In April-May 1865, the last Confederate units surrendered. The terms on the table were the abolition of slavery, and return to the Union. All eleven seceded states accepted those terms and agreed to stop fighting. On 29 May 1865, Pres. Johnson issues his amnesty decree, which covered all southerners except those who had been in leadership positions in the Confederate government (e.g. Confederate civil officers, Confederate military officers above the rank of colonel, etc. These had to request a specific presidential pardon.)
On June 19, 1865, Pres. Johnson appointed Lewis Parsons of Talladega (a northern man who had lived in Alabama for 25 years) governor of the state. In September 1865, the Alabama Convention met in Montgomery to draft a new Constitution. In November 1865, elections were held for the state legislature, which met on 20 November 1865. On December 2, 1865 Alabama ratified the XIII Amendment.* On the same day, Radical Republicans in Congress refused to seat southern delegations to Congress, despite the fact that the Constitution of the United States declares that “no state, without its consent, shall be deprived of its equal suffrage in the Senate.” December 9, 1865, Alabama passed its “black code” which declared the right of African-Americans to sue and be sued, to plea and be impleaded, to testify in court in cases involving an African-American as plaintiff or defendant, or as a witness. (By way of comparison, Illinois’ black code of 1853, still in force as of 1865, made it illegal for a black man to stay more than 10 days in the state, violators punished by $50 fine or forced labor for any white man who could pay the fine). On 10 December 1865, Robert M. Patton was inaugurated. Gov. Parsons wrote to Pres. Johnson telling the President that civil government had been restored.
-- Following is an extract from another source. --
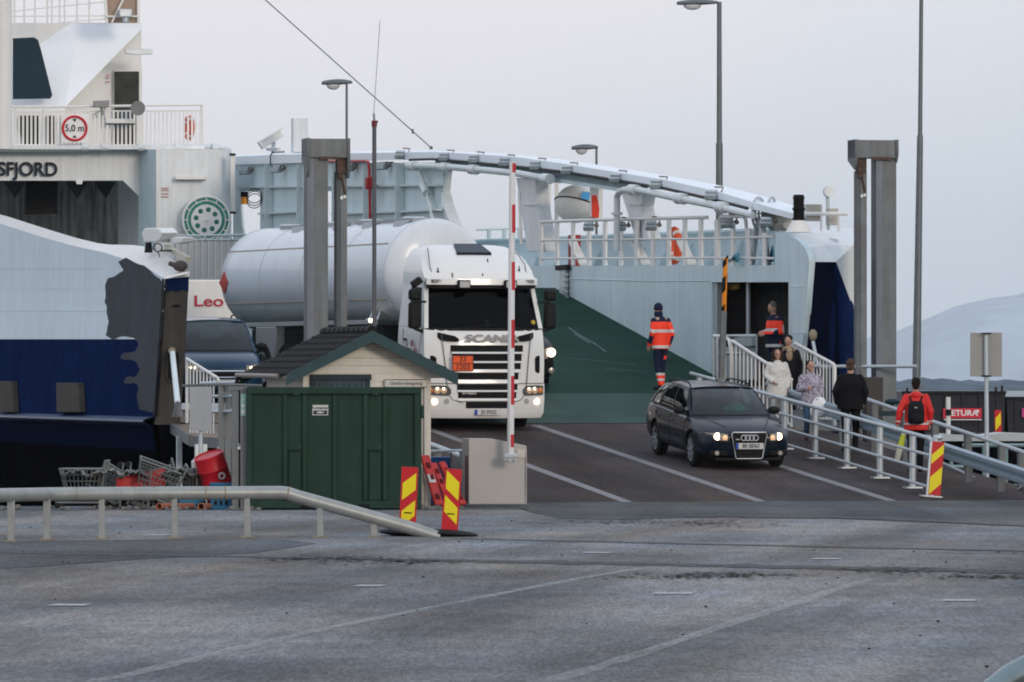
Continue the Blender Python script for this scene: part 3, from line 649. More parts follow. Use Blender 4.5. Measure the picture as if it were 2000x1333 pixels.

Note that Congress accepted Alabama’s ratification of the XIII Amendment and counted Alabama’s ratification (as well as SC’s NC’s and Ga’s) among the ¾ of the states to ratify. To count, Alabama had to be a state. Non-states are not allowed to ratify constitutional amendments.
Yet, in 1867, Alabama was kicked out of the Union. The people of Alabama, in Radical Republican eyes, had committed three sins:
1. Alabama’s congressional delegation was mostly Democratic, the wrong sort of people in Republican eyes.#
2. Radical Republicans realized that, if Alabama was a state, and freedmen, who had been formerly counted for representation in Congress as 3 men for every 5 slaves, now counted as 5 men for every 5 freedmen. As a result of emancipation, after the next census, southern states would be increasing their representation in the House of Representatives, and it appeared southerners were inclined to elect Democrats.
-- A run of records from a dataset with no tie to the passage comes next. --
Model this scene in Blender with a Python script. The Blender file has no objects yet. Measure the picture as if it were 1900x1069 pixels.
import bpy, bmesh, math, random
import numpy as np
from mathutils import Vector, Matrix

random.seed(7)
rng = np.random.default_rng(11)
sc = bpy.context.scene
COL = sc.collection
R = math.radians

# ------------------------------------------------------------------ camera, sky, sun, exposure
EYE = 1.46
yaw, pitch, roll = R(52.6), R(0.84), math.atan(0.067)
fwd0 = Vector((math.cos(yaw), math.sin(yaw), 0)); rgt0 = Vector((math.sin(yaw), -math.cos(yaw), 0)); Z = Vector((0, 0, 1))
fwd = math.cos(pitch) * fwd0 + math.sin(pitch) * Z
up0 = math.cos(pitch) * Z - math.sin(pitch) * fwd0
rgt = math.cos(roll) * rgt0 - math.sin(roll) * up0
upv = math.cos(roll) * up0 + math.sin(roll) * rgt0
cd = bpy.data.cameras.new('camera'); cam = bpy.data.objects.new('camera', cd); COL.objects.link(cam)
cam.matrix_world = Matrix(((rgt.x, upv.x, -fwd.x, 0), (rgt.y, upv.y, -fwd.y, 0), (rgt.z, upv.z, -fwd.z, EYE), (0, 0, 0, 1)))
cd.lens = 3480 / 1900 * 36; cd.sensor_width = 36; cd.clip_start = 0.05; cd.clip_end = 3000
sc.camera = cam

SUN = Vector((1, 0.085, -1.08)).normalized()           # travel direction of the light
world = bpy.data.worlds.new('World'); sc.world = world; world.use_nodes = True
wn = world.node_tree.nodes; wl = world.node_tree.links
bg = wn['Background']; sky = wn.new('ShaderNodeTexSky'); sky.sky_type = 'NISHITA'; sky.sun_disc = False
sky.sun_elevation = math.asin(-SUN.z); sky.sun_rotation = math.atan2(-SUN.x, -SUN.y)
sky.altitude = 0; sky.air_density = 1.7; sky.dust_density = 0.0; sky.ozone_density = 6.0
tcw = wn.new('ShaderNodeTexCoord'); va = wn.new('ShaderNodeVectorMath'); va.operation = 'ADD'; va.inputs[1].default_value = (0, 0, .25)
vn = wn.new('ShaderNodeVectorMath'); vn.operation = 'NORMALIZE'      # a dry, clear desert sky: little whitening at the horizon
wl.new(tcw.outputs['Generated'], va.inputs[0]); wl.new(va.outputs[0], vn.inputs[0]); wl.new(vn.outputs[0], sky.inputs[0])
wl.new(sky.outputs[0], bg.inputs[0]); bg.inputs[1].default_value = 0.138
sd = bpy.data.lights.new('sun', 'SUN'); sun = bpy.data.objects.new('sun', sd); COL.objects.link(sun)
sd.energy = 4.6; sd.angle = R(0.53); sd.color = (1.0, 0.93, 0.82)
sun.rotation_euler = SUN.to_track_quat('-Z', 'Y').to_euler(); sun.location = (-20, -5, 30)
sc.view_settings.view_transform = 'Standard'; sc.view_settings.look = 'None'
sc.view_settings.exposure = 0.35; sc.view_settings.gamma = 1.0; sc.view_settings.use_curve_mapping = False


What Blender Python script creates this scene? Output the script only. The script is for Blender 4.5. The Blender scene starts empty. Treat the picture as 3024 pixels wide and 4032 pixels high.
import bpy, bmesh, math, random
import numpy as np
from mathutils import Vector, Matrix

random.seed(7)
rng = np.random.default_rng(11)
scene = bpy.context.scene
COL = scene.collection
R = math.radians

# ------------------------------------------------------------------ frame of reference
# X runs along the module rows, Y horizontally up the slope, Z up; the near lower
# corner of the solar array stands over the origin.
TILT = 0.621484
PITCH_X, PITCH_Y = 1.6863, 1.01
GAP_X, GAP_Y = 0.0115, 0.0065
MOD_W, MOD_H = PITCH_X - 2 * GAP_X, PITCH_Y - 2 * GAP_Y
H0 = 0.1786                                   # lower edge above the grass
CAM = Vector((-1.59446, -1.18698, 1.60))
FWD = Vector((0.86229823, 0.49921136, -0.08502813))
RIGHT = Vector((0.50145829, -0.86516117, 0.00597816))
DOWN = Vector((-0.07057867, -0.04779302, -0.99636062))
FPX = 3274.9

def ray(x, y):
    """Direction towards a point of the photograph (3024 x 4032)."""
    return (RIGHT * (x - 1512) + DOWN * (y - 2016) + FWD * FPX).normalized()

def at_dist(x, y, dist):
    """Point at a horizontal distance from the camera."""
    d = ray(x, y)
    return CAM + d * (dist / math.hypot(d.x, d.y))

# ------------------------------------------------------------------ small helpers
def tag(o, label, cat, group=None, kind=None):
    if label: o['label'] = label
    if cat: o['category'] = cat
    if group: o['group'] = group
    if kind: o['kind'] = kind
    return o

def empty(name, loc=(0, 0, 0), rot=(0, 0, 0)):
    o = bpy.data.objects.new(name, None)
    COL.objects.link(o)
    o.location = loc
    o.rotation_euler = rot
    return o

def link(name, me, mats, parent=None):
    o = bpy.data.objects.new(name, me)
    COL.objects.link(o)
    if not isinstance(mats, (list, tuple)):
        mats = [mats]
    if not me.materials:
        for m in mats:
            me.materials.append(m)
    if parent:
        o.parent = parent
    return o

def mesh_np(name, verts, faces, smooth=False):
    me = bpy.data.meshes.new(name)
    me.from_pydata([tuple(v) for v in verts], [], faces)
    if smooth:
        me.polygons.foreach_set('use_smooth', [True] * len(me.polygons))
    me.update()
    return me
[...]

3. Alabama had refused to ratify the XIV Amendment.
Thus, for voting for undesirable Congressmen, threatening to increase the state’s apportioned Representatives in the House and refusing to ratify a constitutional amendment, Radical Republicans kicked Alabama out of the Union. Having fought and won a war to force Alabama to stay in the Union, in 1867, Congress kicked Alabama out of the Union.
On 4 March 1867 (15 months after Alabama had an elected state government and had ratified a constitutional amendment and 22 months after the end of hostilities), the Reconstruction Act designated Alabama, Georgia and Florida Military District Number 3 under military governor General John Pope.

* New York Times, December 3, 1865, p. 1, col. 1.

# Alabama’s delegation was C. C. Langdon, a northern man & long-time resident of Alabama; Major George Freeman, who lost a leg in the Confederate army; Colonel Cullen Battle, former commander of the 3rd Alabama Infantry; Joseph M. Taylor, a former Whig moderate; Burwell T. Pope, lawyer; B. F. Foster, a former member of the Confederate Congress.